In the tumult that ensued, a photographer from the agency X-17 claimed to have taken a picture of Suri, which was hawked around the tabloids for a reported $5m. There were no takers: the picture showed a featureless bundle. However, such is the delirium around Cruise that there was wild talk of breaking into the printers of Vanity Fair, which promises to feature pictures of Suri in its October issue, out this week.
Cruise’s next sighting, the following day, was puzzling. He was seen visiting the headquarters of Terry Semel, the chairman and chief executive of Yahoo. Cruise was up to something, but what? If the speculation turns out to be correct, he could pull off a coup that will turn the movie industry on its ear.

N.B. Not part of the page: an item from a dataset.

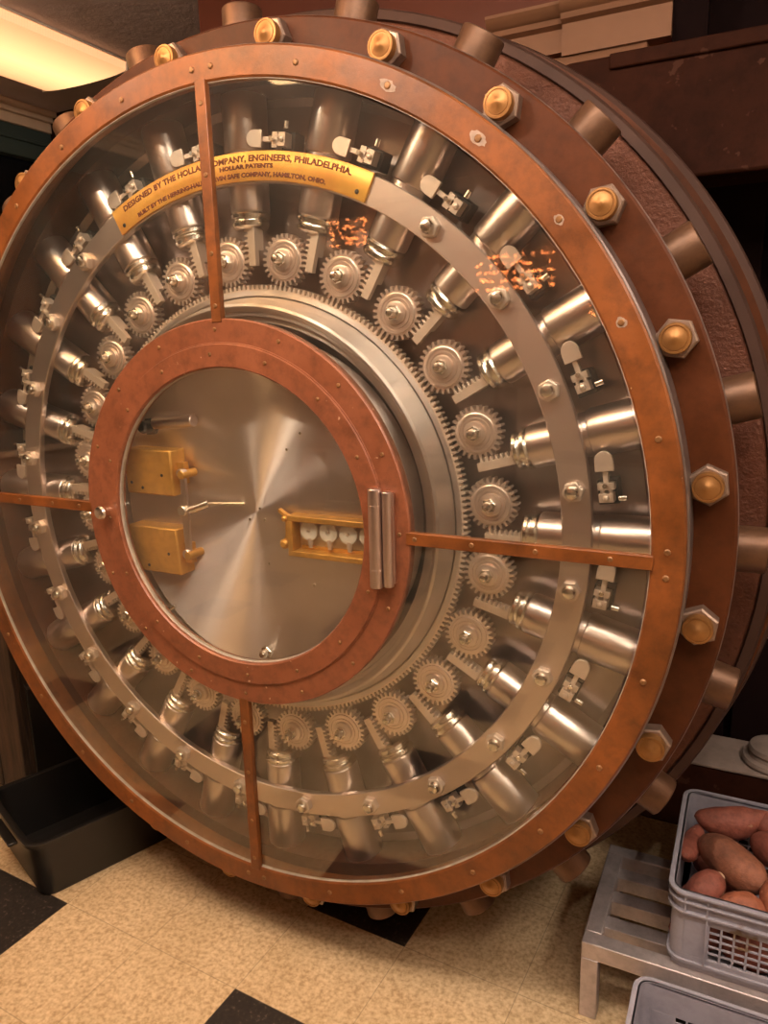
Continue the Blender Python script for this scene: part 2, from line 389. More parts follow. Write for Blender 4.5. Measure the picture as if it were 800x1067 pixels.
# flange, body barrel and stepped rings behind
fl = dp('flange', MB().lathe([(.95, -.105), (.95, -.0925), (1.0, -.0915), (1.074, -.0915), (1.0787, -.096), (1.0787, -.112), (1.070, -.118), (1.05, -.118), (1.05, -.30), (.95, -.30)], NA, closed=True), brown, label='dark brown flange ring behind the copper ring')
sp_('flange_edge', MB().lathe([(1.0790, -.097), (1.0805, -.099), (1.0805, -.109), (1.0790, -.111)], NA, closed=True), edge_steel, fl)
dp('rough_band', MB().lathe([(1.045, -.60), (1.045, -.285), (1.05, -.28), (1.125, -.275), (1.13, -.28), (1.13, -.60)], NA, closed=True), rough_copper, label='rough copper coloured step behind the bolts')
dp('grey_step', MB().lathe([(1.126, -.60), (1.126, -.285), (1.132, -.272), (1.150, -.275), (1.156, -.285), (1.156, -.60)], NA, closed=True), greyring)
dp('groove_step', MB().lathe([(1.150, -.60), (1.150, -.37), (1.170, -.37), (1.170, -.60)], NA, closed=True), brown)
dp('outer_step', MB().lathe([(1.165, -.66), (1.165, -.445), (1.17, -.44), (1.186, -.45), (1.190, -.46), (1.190, -.655), (1.185, -.66)], NA, closed=True), greyring, label='outermost grey brown ring')
dp('body_plug', MB().lathe([(0.01, -.70), (.9, -.70), (1.12, -.68), (1.14, -.655), (1.14, -.5), (.01, -.5)], 96, closed=True), wall_back_m)
# back plate and inner wall of the recess
dp('back_plate', MB().lathe([(.02, -.235), (.02, -.205), (.935, -.205), (.952, -.190), (.952, -.105), (.96, -.105), (.96, -.235)], NA, closed=True), backplate_m, label='brushed steel plate behind the bolts')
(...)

Meanwhile, as Cruise’s expulsion from the Paramount lot began to sink in, people began to wonder who exactly was behaving suicidally. The star has accounted for 32% of Paramount’s profits in films such as Top Gun, War of the Worlds and the Mission: Impossible series. His 27 movies have grossed $5.6 billion and two months ago he was named the world’s most powerful film star by Forbes magazine. How could his stock have plummeted so low?
The fuse to last week’s explosion had been smouldering for some time. Paramount, starved of recent profits, thought Cruise was bleeding them white. They had given an annual retainer of $10m to Cruise’s company, in addition to a box- office share of about 20%. Under his “first dollar” agreement, Cruise could take his cut from the box-office receipts before the studio deducted its overheads, even if the film lost money.
Panicked by this year’s wafer-thin profit margins, the movie industry has been getting tough. Paramount has pulled the plug on Believe It or Not, a Jim Carrey project. In a leaked memo, Morgan Creek Productions cracked down on Lindsay Lohan, the party-loving star of Georgia Rule, for being “discourteous, irresponsible” and acting “like a spoilt child”. Disney cancelled a Mel Gibson television series after his drunken rant against Jews.
After Gibson’s abject apologies, fellow actors rallied round to proclaim that the Lethal Weapon star was basically a good fellow. There has been no such chorus from Cruise’s peers, not even from the likes of Jamie Foxx, whom Cruise helped to stardom.
Still, the public dumping of a first-rank star such as Cruise is unprecedented in modern times. “I’m amazed,” says Iain Johnstone, author of the biography Tom Cruise, published next month. “Brad Grey, who effectively runs Paramount, must be livid with his owner.”
According to one theory, Redstone made a low offer to renew Cruise’s deal and had the cosh poised when he declined. Redstone’s wife, Paula Fortunato, was reportedly “incensed” by Cruise’s criticism of Shields and said: “I never want to see another Tom Cruise movie.” A Viacom spokesman conceded that Fortunato “disagrees” with Cruise’s views, but insisted she saw all his films.
Cruise apparently saw the writing on the wall and set up outside financing from hedge funds, a generous source of movie funding. But he will find private equity companies more querulous than Paramount. Hal Vogel, president of Vogel Capital Management, predicts: “That kind of money doesn’t come with strings; it comes with ropes and chains attached.”